A existência de uma “área de lazer” devia ser omitida da publicidade, a todo custo, assim como “ronca, tem mau hálito, torce para o Vasco e é de Escorpião” jamais há de constar do perfil de quem queira se desencalhar no Tinder.
Aqui serão quase 100 casas de “alto padrão”, uma grudada à outra. Literalmente, porque são casas geminadas.
“Casas geminadas de alto padrão” é a mais perfeita tradução de oximoro. Algo como “elevador privativo para uso de todos os condôminos” ou “serviço 24 horas, de segunda a sexta, das 9h às 17h”.
Casa geminada, meia água, parede e meia, para mim, é tudo a mesma coisa, em termos de altitude de padrão. Uma casa em que o vizinho bate prego na sala dele (e vizinho de parede e meia adora bater prego) e os quadros do Romero Britto tremem na sua sala. Em que ele troca o azulejo decorado do banheiro dele e o seu azulejo imitando madeira estufa do lado de cá. Em que dá para ouvir, do seu quarto, o quanto a vida sexual dele é mais animada que a sua.
Para mim, o padrão não está ligado a metragem, acabamento ou estilo, mas a sossego, a privacidade. Quanto mais longe o vizinho, mais elevado o padrão. A distância ideal é aquela em que o vizinho até te escute gritar por socorro (e só nessas ocasiões) e você não o ouça nunca (nem nessas).
Andei pelo estande de vendas.

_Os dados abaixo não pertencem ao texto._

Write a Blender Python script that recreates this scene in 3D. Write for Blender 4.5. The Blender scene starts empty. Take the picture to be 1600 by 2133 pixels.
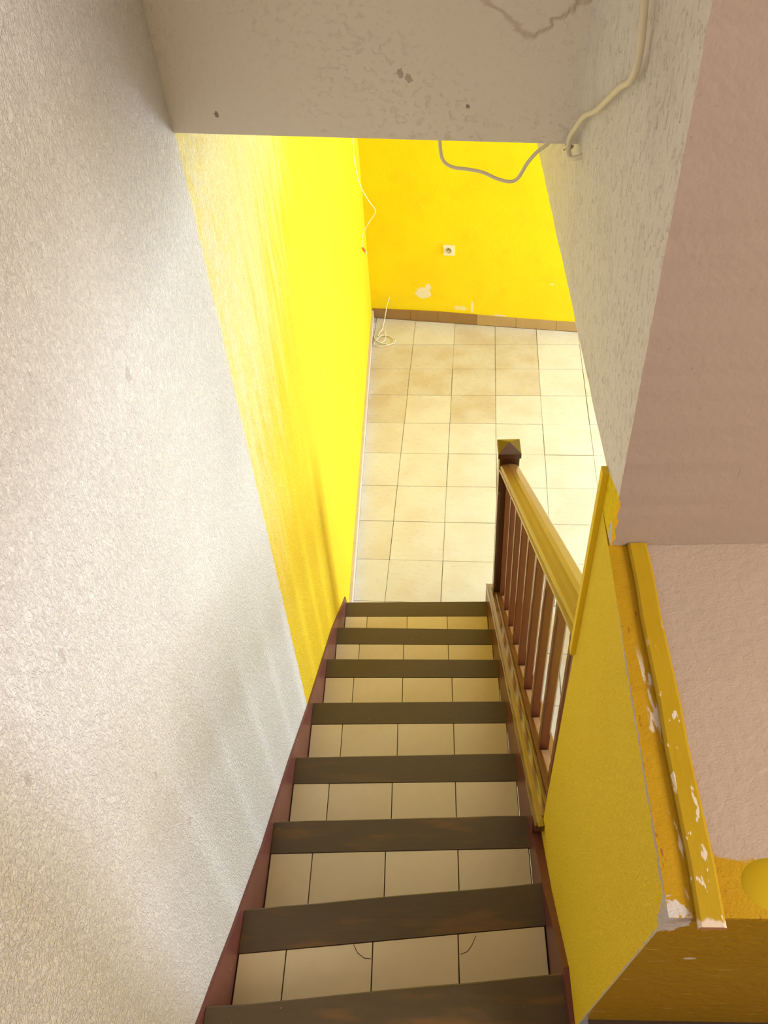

A planta é interessante; o preço (em torno de R$ 4 milhões), nem tanto. Com essa grana, eu compraria um terreno no meio do mato e construiria um estúdio (estúdio é uma quitinete de alto padrão), com vista para o nascer e o pôr do sol. Um banheiro com janelão, uma cozinha de telha vã, um varandão com rede. Faria um jardim onde se misturariam alecrins e marias sem vergonha, um pé de pitanga, um de chuchu subindo pela cerca, uma parreira de maracujá.
A área de lazer seriam as estantes, a cama, a mesa, o fogão. Os únicos barulhos, os passos curtos da Duda no piso de cimento, e os latidos (ninguém é perfeito!) do Tião.